Greenland Holding Group Co, which is building what would be China's second-highest skyscraper, set up a 100 billion yuan subway fund with partners in May.

Its investment arm said it plans to create funds for water treatment by the end of the year and sell asset-backed securities to raise cash from individual investors for subways. The move comes after the nation advertised last month 1,043 private-public partnerships from garbage-treatment to sewers in 29 provinces.

Premier Li is seeking to build more highways, bridges and sewers as he defends a 7 per cent economic growth target while trying not to worsen local-government debts. The government urged financial institutions on Wednesday to accelerate approval of loans to PPP projects, after last month encouraging the tie- ups to help replace public borrowings with private obligations.

"The government wants to exchange land for subways and Greenland wants to exchange subways for land," Geng Jing, president at Greenland Financial Holdings Group said in an interview in Shanghai. "Our subway PPP funds will focus on subway construction and operation as well as property development along those lines."

The company has signed memorandums with five cities- Harbin, Chongqing, Xuzhou, Nanjing and Jinan-for six major subway lines since last year, according to Geng. Other developers are also considering building PPP funds and are trying to learn from Greenland, Geng said.

The company may make the water treatment funds province- specific, according to Geng.

"To step up infrastructure investment is the easiest way to stimulate the economy," said Zhou Yue, a bond analyst at China Merchants Securities Co. in Shanghai. "With local government financing vehicles barred from raising money for local governments, authorities have to look for new ways to raise funds."

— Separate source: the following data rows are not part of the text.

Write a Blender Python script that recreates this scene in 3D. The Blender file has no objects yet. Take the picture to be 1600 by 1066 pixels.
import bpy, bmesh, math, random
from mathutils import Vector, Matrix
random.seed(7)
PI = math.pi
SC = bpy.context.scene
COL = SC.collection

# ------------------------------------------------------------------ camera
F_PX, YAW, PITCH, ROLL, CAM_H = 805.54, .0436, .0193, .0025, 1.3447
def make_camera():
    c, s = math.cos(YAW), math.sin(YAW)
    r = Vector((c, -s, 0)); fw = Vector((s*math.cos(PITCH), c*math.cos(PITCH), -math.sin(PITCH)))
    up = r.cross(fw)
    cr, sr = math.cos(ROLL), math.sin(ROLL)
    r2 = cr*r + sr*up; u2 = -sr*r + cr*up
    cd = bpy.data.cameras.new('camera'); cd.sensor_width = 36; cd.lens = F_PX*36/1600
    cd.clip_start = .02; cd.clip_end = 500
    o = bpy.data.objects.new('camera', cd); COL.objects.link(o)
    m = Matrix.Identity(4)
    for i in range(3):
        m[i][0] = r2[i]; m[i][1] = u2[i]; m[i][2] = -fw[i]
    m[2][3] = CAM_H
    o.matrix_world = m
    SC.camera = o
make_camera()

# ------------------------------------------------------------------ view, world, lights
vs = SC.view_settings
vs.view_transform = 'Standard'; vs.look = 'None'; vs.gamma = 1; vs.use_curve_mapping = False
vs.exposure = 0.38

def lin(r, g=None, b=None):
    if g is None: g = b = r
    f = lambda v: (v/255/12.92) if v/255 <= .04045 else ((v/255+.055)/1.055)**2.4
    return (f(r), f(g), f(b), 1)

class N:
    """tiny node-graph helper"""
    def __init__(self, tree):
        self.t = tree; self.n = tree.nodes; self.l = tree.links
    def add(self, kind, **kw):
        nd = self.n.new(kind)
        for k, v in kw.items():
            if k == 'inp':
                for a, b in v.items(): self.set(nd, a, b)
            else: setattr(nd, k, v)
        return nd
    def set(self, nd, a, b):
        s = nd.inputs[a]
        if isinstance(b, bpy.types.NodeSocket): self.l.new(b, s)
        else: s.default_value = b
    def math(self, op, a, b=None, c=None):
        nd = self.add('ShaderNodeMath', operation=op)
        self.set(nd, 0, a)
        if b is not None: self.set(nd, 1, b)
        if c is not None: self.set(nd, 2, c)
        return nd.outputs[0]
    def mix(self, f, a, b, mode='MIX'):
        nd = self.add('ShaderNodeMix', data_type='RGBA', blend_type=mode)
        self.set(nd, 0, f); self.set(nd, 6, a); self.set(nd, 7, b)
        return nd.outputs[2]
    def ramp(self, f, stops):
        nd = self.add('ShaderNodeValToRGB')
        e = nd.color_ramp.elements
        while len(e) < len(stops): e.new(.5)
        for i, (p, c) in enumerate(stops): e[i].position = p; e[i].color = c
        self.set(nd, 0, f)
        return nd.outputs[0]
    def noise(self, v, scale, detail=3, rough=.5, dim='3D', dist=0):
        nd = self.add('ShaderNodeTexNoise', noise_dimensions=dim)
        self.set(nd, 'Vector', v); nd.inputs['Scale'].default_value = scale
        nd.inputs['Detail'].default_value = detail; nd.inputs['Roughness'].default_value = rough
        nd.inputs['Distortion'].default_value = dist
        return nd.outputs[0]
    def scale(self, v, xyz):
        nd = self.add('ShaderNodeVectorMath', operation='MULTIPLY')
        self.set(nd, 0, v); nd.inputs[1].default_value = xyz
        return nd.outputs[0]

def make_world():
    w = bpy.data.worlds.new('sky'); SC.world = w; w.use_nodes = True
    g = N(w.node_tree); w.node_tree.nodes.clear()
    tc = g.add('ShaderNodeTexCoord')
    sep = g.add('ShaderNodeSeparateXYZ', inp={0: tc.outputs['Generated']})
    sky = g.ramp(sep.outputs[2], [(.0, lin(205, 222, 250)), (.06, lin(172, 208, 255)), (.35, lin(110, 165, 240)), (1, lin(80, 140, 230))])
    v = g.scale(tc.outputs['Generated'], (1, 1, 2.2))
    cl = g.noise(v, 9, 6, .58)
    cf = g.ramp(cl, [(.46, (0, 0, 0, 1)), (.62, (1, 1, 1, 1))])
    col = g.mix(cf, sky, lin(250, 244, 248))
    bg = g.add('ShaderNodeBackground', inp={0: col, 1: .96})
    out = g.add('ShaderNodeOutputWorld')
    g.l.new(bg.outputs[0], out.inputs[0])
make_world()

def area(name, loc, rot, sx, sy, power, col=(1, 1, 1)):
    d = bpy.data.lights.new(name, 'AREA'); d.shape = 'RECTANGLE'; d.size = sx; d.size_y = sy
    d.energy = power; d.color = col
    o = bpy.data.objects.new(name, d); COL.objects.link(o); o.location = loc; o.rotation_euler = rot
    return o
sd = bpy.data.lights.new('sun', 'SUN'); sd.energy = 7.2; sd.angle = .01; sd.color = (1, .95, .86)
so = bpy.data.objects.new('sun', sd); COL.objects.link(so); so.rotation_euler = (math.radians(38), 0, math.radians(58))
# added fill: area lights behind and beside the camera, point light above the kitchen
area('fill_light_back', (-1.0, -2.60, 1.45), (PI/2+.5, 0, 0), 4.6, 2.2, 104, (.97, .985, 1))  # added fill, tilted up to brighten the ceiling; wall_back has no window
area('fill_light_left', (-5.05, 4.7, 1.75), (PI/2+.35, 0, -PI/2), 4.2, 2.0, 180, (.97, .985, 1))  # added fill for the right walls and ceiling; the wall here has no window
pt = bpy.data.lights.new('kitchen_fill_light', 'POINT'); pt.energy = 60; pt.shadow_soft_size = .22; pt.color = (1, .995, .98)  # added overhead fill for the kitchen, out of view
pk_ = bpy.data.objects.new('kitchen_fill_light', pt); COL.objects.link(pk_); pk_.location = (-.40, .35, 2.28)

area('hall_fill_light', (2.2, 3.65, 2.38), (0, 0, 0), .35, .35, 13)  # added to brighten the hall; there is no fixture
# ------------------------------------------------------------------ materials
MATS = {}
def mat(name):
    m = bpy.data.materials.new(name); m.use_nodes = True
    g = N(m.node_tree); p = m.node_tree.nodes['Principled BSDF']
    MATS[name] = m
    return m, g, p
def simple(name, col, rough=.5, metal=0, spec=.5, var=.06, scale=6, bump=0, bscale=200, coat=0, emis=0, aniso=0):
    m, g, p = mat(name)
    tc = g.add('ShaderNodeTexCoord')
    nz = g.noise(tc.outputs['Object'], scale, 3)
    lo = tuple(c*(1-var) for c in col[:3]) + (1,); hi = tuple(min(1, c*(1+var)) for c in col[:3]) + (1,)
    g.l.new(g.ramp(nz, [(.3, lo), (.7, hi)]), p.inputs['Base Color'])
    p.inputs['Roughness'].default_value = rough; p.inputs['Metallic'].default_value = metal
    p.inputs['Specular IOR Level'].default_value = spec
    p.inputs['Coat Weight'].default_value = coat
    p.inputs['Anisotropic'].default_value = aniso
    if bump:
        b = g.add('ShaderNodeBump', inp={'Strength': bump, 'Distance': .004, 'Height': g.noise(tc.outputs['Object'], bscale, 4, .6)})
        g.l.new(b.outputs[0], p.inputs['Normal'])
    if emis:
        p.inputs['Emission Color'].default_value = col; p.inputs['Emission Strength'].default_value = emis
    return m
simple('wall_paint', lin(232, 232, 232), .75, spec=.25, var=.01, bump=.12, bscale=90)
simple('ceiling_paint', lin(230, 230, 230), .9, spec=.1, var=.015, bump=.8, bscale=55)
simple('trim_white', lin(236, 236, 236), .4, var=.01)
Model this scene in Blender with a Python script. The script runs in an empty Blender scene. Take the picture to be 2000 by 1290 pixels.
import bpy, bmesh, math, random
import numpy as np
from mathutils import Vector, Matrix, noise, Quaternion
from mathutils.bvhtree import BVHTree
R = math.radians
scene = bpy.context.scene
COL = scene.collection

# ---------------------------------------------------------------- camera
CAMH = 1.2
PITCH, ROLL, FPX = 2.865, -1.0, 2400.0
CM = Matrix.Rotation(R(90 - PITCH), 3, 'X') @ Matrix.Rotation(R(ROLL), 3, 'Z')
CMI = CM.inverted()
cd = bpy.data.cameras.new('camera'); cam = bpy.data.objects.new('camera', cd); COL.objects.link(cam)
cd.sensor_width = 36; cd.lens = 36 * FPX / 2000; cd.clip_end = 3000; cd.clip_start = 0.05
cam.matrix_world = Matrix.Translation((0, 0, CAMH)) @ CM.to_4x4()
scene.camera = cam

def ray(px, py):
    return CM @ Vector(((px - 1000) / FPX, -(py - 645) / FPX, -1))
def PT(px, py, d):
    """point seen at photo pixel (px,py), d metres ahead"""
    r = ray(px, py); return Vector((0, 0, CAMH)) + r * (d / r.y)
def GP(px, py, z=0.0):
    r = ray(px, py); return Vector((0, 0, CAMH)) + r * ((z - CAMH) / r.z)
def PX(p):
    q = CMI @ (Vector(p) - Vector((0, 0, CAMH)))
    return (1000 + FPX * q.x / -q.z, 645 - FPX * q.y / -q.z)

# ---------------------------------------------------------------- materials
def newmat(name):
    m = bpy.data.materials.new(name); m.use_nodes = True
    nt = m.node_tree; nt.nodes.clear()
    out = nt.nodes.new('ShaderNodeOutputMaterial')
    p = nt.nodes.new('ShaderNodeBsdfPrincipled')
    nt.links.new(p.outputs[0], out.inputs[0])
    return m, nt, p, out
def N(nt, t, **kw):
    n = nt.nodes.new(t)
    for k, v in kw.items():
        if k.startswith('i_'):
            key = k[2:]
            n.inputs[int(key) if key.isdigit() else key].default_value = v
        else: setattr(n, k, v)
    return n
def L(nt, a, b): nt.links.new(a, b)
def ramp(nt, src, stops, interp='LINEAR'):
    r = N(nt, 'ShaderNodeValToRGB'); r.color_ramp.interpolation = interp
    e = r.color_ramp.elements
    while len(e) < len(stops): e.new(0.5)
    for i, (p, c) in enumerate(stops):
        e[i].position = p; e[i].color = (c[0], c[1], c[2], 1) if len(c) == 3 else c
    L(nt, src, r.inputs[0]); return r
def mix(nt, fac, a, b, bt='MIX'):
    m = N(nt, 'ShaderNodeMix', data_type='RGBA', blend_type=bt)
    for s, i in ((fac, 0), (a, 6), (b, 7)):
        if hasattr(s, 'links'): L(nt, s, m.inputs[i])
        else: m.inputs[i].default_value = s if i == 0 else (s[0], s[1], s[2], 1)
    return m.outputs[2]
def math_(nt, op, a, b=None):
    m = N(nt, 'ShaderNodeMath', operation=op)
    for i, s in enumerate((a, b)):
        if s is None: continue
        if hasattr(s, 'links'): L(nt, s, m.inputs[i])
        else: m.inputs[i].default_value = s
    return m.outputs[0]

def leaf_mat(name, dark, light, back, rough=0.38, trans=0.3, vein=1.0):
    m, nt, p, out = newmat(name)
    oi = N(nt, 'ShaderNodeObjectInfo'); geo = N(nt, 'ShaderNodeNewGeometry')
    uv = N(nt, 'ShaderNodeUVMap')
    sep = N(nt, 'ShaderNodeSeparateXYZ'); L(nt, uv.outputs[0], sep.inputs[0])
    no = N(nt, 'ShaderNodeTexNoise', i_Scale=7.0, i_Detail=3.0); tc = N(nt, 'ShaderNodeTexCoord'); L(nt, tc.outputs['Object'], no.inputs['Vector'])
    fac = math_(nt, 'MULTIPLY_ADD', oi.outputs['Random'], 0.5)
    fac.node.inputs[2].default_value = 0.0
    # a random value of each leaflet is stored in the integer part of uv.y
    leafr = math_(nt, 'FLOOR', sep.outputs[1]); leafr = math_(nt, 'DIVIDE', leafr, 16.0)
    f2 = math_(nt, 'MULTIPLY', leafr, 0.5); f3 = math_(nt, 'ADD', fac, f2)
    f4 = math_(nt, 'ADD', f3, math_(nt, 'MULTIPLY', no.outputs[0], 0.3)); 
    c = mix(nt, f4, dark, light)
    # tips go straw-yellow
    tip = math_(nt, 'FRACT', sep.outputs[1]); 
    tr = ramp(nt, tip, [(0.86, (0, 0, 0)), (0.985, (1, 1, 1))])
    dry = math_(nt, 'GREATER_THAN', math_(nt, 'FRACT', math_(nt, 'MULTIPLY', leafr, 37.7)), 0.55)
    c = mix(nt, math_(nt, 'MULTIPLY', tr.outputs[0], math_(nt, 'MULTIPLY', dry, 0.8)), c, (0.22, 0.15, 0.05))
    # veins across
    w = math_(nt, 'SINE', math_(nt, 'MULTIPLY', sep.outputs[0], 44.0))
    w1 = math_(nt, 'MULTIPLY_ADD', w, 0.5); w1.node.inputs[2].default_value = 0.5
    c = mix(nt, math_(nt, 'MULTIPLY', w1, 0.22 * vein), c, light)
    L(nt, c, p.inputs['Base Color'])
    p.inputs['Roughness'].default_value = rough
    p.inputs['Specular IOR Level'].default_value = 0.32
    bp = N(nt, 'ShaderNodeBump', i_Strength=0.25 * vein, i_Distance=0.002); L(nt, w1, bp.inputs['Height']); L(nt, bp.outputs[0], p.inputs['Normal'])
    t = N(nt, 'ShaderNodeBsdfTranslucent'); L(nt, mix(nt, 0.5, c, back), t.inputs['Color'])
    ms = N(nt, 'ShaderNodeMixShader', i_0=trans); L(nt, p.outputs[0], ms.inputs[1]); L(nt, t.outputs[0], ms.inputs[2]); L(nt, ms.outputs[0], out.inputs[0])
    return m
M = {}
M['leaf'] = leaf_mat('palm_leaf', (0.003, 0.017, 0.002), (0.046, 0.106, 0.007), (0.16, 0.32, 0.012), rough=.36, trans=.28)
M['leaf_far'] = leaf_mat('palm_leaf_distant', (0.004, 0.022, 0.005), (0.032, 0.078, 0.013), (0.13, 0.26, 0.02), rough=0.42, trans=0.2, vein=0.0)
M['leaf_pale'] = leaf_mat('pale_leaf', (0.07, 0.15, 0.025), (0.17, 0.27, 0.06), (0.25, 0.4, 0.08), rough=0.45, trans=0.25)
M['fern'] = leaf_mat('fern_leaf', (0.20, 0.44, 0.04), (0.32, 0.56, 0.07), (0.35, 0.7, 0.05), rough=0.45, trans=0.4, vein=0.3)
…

Most PPP capital may still come from banks, which have a lower expectation of returns, according to Mr Zhou. Property development along subway lines could help boost profitability to make up for the lower returns on subway construction and operation themselves, Mr Zhou said.

Only about 10 per cent of a total 2.5 trillion yuan of PPP projects ever announced in China have been started and signed with corporate partners, according to UBS AG estimates.

"The fear from the private investor in China is non- commercial interest driving the return lower because the goal of the public and the private is usually not the same," said Lian Hoon Lim, managing director for advisory firm AlixPartners LLC in Hong Kong.